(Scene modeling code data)
━━━━━━━━

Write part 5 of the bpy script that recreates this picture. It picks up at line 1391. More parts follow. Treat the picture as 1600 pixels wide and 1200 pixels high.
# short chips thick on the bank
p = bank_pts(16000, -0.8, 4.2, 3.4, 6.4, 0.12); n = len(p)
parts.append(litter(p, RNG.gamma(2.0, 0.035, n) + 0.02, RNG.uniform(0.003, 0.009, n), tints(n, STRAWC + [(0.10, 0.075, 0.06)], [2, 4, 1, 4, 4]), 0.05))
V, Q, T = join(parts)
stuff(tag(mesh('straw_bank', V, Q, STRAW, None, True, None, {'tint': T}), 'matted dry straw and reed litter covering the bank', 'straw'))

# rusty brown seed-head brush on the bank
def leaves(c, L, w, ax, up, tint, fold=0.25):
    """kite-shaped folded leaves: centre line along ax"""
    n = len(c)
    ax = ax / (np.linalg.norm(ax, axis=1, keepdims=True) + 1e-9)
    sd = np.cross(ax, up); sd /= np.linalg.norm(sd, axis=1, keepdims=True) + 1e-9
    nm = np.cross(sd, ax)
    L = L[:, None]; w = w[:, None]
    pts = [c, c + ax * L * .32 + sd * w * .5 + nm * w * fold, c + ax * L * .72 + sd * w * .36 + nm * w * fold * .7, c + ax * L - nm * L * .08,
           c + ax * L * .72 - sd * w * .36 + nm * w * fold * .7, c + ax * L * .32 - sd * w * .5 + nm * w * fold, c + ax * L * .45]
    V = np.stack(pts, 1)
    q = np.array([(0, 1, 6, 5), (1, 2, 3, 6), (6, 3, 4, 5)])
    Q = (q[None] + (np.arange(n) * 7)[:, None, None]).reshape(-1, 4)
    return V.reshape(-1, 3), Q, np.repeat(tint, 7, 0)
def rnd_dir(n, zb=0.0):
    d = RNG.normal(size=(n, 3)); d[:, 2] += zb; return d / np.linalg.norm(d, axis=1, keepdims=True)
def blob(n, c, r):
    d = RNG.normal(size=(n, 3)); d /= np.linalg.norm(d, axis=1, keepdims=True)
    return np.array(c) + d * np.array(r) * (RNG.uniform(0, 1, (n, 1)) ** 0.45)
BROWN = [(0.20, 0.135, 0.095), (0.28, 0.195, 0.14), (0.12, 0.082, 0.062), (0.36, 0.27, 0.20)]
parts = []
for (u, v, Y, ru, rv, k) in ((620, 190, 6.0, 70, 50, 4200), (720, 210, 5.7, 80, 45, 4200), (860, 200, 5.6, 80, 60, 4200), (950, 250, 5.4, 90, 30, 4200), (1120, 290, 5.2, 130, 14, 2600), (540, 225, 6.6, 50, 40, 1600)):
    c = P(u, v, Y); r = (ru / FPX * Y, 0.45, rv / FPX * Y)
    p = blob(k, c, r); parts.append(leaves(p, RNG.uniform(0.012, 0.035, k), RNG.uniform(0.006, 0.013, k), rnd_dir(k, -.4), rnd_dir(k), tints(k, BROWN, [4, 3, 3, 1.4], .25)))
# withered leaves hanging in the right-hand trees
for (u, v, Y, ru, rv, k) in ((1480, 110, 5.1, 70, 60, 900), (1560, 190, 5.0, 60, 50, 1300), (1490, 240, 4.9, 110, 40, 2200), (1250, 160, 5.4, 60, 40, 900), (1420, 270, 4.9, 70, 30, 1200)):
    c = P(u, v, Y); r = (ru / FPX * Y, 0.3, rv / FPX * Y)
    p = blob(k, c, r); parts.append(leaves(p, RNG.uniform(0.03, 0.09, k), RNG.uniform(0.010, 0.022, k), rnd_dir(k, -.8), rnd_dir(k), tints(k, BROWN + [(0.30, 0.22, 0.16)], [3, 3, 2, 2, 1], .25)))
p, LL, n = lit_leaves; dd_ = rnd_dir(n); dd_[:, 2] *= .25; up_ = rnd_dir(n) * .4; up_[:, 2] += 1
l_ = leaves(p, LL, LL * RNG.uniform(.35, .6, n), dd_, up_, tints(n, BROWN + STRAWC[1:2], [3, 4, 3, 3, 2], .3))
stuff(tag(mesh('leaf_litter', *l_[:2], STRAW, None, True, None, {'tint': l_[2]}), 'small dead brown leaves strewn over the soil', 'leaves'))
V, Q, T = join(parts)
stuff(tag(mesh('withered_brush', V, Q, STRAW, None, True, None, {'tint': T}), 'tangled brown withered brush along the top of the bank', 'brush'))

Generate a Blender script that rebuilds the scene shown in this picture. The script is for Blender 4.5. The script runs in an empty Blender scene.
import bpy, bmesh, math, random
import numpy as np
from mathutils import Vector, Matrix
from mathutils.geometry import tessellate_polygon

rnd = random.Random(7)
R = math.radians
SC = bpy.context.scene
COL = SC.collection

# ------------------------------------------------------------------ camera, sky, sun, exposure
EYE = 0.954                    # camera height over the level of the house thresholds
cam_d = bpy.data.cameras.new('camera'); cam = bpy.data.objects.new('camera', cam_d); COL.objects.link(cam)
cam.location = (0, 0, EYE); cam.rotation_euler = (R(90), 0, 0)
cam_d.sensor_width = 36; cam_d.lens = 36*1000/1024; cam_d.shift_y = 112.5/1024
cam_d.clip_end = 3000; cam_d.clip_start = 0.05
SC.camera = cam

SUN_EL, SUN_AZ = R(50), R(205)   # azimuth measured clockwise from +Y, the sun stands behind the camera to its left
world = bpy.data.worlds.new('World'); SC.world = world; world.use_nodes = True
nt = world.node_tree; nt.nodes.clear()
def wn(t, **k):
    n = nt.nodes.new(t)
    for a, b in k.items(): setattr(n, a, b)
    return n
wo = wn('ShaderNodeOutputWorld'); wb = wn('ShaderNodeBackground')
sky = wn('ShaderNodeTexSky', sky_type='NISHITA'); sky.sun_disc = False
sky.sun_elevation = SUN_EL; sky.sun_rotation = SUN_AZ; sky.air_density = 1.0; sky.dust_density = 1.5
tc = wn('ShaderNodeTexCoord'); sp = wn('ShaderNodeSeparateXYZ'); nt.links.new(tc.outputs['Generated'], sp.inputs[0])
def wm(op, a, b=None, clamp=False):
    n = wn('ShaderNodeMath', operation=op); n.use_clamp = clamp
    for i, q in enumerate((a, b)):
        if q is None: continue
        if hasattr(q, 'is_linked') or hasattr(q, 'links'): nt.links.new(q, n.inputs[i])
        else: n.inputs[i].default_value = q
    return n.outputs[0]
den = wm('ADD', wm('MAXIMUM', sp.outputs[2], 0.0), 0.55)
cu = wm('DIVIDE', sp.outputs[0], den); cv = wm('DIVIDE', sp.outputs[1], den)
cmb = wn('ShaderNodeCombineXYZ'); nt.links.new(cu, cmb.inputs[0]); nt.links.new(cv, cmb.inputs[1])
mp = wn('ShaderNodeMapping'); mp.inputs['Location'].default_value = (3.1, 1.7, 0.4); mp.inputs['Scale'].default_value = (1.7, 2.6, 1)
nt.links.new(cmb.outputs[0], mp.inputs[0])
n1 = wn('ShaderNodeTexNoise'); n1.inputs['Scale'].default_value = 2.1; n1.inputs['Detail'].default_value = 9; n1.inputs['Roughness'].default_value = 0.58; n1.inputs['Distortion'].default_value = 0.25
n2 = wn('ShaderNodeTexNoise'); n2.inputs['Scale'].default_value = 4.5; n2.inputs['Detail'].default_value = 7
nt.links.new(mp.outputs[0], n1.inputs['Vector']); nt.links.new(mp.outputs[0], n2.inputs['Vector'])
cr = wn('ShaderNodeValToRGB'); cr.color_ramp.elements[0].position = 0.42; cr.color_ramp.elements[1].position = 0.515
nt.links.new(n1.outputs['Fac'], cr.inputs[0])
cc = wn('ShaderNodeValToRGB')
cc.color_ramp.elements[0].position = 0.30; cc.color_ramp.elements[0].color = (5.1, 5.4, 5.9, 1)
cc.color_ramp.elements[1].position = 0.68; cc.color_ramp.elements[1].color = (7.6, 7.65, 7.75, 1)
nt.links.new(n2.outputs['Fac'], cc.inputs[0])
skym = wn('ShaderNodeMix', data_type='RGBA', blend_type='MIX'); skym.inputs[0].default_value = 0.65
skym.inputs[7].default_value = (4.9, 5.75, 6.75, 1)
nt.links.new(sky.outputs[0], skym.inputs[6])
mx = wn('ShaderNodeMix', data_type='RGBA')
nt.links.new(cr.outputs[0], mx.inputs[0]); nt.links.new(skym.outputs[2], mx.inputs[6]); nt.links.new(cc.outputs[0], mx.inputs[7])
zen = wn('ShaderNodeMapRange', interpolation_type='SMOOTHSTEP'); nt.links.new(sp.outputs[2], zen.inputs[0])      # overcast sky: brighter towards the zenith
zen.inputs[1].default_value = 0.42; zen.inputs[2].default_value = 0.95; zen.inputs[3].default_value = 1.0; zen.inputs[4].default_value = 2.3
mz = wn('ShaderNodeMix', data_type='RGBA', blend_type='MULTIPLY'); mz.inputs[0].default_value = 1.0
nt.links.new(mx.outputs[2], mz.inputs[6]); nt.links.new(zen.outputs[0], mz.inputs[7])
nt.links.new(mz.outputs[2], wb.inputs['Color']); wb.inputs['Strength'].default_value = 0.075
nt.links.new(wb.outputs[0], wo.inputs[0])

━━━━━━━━

Quote exactly the stretch of lines above that starts at the first one and ends at the line with "the bank', 'straw'))", and nothing beyond it.

Response below:
Write part 5 of the bpy script that recreates this picture. It picks up at line 1391. More parts follow. Treat the picture as 1600 pixels wide and 1200 pixels high.
# short chips thick on the bank
p = bank_pts(16000, -0.8, 4.2, 3.4, 6.4, 0.12); n = len(p)
parts.append(litter(p, RNG.gamma(2.0, 0.035, n) + 0.02, RNG.uniform(0.003, 0.009, n), tints(n, STRAWC + [(0.10, 0.075, 0.06)], [2, 4, 1, 4, 4]), 0.05))
V, Q, T = join(parts)
stuff(tag(mesh('straw_bank', V, Q, STRAW, None, True, None, {'tint': T}), 'matted dry straw and reed litter covering the bank', 'straw'))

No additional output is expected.